The growing importance of the building-operations manager in commercial real estate

August 28, 2012

Although much of the discussion about energy efficient buildings is centered on the technology and products that help to lower costs and emissions for commercial structures, one major part of the process is often left out of the talk: the building-operations manager.

According to HPAC Engineering magazine, there are many titles that are given to the person who operates buildings and controls the various tenants located within the structure, but these individuals are often left out of the equation when upgrades are made to the commercial real estate that they oversee.

These individuals need to be on board with any changes that occur, as they can, and should be a critical component of a building's successful operation. The human influence on the situation is often lost in the shuffle, and the management of tenants by this individual can have a much broader impact than any specific installation.

According to the news outlet, along with the human component, people in the industry should also consider maximizing the efficiency related to new technologies such as iPads, smart phones, building-automation systems (BAS), advanced HVAC control systems, web-based interfaces and maintenance management systems. A small upfront expenditure can help to minimize the potential for human error, as the building-operations manager should be equipped with the latest devices that help them monitor energy use and allotment of resources.

This type of all-encompassing approach to greening commercial real estate – working from the ground up and from people to technology – is what the Energy Efficient Buildings Hub (EEB Hub) is trying to distribute around the industry.

The EEB Hub is one of the many efforts sponsored by the U.S. Department of Energy to try and reduce consumption levels in the country.
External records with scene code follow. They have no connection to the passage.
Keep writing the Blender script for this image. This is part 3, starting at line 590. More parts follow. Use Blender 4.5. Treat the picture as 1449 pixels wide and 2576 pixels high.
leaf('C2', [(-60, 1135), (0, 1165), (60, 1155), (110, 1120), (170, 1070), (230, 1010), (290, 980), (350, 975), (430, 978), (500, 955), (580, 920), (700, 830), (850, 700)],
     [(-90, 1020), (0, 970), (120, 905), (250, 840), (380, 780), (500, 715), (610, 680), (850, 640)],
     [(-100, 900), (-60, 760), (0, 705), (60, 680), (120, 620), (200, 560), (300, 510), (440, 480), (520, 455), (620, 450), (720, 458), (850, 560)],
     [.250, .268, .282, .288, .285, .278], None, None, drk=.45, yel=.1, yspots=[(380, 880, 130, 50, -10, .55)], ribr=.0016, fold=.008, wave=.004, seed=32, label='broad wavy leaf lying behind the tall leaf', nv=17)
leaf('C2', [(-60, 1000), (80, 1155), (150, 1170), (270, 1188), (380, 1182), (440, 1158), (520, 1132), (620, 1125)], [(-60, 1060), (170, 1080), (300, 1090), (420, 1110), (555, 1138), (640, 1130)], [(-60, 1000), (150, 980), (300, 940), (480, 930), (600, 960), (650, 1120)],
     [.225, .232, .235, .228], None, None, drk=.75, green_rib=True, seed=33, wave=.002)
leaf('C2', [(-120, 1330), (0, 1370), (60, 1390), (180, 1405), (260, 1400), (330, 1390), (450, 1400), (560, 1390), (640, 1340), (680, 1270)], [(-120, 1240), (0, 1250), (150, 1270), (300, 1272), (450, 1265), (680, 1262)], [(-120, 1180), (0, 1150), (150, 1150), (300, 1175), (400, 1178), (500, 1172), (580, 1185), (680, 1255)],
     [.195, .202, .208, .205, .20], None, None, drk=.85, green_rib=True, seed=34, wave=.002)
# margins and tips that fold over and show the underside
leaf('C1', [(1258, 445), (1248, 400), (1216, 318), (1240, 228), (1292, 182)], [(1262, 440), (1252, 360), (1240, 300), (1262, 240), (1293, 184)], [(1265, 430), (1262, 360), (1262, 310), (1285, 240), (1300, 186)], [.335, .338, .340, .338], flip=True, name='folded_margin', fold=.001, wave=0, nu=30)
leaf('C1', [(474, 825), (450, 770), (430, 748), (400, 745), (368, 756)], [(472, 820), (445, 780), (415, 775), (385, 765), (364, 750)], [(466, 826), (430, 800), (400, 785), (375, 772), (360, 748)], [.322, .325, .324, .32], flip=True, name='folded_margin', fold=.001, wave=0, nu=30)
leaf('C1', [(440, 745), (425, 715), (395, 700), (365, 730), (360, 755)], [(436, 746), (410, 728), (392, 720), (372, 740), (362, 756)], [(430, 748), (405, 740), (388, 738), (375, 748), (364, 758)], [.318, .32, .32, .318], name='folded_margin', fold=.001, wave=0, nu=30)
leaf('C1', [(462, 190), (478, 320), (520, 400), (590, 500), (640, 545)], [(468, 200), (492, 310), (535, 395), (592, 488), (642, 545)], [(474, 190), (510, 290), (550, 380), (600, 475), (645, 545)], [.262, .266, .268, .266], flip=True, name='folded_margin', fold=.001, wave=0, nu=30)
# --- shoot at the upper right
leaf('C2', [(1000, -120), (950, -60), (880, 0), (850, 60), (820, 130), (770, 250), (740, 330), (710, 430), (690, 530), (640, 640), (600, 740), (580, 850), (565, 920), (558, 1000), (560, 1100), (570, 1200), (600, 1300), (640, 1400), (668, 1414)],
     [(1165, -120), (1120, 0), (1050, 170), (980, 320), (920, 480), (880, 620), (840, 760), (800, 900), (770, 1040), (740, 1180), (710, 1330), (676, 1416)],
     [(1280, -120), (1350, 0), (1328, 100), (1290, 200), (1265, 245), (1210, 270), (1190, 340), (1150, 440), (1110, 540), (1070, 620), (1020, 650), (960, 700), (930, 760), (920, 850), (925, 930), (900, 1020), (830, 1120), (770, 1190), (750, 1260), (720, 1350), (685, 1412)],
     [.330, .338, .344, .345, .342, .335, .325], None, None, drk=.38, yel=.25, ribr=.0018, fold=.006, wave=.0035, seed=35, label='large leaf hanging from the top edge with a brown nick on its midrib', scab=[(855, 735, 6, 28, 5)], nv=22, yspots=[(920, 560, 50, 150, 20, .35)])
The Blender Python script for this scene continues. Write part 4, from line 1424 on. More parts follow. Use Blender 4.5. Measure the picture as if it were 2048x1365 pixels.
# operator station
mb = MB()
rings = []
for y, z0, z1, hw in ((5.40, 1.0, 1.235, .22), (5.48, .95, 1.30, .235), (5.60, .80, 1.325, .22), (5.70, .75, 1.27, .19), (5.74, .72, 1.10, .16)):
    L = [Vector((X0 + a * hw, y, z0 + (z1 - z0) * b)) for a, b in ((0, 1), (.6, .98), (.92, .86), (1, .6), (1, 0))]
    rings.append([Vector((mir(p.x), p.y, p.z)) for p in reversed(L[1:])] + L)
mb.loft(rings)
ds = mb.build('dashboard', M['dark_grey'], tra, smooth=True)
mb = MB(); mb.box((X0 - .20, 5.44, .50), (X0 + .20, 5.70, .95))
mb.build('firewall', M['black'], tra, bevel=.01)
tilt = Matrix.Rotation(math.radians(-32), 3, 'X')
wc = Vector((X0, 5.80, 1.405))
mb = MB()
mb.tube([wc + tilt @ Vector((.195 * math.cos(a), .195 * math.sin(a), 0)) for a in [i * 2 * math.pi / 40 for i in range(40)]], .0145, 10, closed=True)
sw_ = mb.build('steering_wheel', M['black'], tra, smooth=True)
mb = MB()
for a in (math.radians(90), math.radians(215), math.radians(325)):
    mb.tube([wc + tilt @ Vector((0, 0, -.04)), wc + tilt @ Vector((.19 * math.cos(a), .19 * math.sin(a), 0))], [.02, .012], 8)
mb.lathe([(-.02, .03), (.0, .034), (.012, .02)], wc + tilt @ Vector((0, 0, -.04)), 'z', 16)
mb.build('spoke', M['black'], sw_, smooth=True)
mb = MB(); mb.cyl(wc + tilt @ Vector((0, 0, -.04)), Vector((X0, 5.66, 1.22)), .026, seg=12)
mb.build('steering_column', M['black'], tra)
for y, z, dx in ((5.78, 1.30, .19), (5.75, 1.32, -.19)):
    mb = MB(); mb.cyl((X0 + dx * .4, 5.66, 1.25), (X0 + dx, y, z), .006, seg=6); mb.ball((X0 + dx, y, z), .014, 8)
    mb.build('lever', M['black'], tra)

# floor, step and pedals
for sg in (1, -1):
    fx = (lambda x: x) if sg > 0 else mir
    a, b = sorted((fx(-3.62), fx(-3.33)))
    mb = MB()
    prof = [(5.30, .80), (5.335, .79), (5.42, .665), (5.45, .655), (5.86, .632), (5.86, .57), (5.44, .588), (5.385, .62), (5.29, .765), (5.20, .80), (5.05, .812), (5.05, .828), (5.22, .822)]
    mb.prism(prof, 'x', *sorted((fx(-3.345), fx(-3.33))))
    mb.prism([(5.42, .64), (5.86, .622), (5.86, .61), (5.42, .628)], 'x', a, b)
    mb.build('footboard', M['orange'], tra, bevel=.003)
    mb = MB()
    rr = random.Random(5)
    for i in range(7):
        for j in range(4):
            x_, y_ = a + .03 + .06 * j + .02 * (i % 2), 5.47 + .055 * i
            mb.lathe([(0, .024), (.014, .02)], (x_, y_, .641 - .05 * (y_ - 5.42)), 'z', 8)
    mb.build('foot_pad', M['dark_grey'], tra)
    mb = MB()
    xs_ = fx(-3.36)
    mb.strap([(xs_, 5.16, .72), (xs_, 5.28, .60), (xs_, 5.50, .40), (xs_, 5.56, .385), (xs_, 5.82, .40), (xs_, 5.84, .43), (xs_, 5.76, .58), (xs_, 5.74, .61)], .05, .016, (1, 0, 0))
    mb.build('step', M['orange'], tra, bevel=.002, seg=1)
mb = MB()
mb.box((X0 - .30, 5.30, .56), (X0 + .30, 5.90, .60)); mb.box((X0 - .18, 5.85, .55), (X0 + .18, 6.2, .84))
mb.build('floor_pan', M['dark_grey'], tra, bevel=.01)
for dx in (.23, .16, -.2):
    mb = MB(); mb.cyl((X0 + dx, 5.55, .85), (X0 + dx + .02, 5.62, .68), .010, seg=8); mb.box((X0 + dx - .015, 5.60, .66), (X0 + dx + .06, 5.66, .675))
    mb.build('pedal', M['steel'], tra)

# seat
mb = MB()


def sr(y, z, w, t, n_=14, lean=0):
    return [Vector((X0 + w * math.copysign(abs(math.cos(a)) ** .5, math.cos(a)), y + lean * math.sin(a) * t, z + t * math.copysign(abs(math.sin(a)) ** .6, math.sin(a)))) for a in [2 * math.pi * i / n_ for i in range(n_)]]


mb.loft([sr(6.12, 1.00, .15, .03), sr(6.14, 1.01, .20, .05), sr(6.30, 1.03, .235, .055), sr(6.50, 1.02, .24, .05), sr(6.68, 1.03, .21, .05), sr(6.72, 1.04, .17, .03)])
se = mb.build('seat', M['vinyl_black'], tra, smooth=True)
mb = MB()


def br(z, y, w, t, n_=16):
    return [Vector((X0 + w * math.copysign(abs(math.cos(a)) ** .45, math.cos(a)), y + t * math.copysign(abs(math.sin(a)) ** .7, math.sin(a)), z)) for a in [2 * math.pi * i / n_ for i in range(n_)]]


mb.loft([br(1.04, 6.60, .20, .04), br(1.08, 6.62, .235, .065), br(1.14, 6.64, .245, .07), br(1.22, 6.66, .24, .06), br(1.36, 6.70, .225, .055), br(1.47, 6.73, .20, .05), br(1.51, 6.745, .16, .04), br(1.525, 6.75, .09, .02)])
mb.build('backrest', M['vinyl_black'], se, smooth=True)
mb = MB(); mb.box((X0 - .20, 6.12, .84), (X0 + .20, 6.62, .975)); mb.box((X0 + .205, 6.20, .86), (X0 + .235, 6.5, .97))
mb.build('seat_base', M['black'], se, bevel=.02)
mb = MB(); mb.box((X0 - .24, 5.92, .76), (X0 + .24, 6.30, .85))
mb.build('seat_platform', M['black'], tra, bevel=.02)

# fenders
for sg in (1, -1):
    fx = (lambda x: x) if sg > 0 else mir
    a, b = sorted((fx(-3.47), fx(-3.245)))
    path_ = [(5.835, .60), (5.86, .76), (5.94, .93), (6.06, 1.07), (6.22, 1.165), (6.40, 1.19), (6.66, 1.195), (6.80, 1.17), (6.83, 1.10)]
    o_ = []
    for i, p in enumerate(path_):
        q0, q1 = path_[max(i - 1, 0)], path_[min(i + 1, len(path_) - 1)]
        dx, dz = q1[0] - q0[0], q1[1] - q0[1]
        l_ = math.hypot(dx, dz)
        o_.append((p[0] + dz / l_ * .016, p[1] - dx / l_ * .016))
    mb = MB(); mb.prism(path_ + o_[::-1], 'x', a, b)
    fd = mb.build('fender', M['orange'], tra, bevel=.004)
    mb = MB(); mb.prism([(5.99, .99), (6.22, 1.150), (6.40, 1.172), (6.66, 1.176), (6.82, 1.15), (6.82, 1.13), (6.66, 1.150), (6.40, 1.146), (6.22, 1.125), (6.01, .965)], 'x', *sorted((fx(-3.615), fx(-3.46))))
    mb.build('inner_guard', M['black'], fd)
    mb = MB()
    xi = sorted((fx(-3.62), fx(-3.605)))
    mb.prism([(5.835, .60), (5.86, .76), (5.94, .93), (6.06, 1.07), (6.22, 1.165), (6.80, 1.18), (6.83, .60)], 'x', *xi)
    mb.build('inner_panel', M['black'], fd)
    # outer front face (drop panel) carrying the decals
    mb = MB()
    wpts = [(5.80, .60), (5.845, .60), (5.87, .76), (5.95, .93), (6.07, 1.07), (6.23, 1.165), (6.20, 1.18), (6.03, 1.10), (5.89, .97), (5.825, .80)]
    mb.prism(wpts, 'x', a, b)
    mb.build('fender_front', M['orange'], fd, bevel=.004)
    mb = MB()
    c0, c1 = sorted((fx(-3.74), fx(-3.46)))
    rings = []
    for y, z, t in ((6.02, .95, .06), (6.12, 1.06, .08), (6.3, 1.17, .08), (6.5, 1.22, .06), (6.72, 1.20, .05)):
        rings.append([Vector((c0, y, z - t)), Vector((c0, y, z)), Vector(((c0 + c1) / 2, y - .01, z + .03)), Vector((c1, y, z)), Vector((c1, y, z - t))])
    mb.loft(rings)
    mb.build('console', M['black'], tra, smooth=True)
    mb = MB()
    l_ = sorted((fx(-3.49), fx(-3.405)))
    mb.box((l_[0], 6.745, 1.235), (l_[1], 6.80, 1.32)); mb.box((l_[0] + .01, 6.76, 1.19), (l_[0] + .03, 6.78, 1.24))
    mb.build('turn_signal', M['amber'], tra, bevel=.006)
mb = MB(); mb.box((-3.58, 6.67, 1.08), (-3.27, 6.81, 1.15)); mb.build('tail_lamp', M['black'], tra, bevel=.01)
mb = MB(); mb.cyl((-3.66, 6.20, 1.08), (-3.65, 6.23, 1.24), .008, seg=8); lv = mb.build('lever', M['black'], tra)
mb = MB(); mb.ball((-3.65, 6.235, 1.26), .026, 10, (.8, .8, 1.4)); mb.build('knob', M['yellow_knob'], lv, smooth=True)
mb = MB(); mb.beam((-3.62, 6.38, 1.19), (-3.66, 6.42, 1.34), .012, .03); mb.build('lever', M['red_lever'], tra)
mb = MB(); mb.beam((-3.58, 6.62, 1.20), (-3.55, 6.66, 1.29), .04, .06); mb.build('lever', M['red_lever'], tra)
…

Innovation Hubs like this are used to create private-public partnerships and to expedite the transition to more efficient practices across a number of sectors.

According to Next American City, these innovation Hubs are part of how an entire sector can be influenced by the successful implementation of technology combined with joint federal, local and private funding.

Because the private sector is likely to avoid any large upfront expenditures in areas that may offer limited short-term results, it is increasingly necessary for these projects to receive government funding and public support.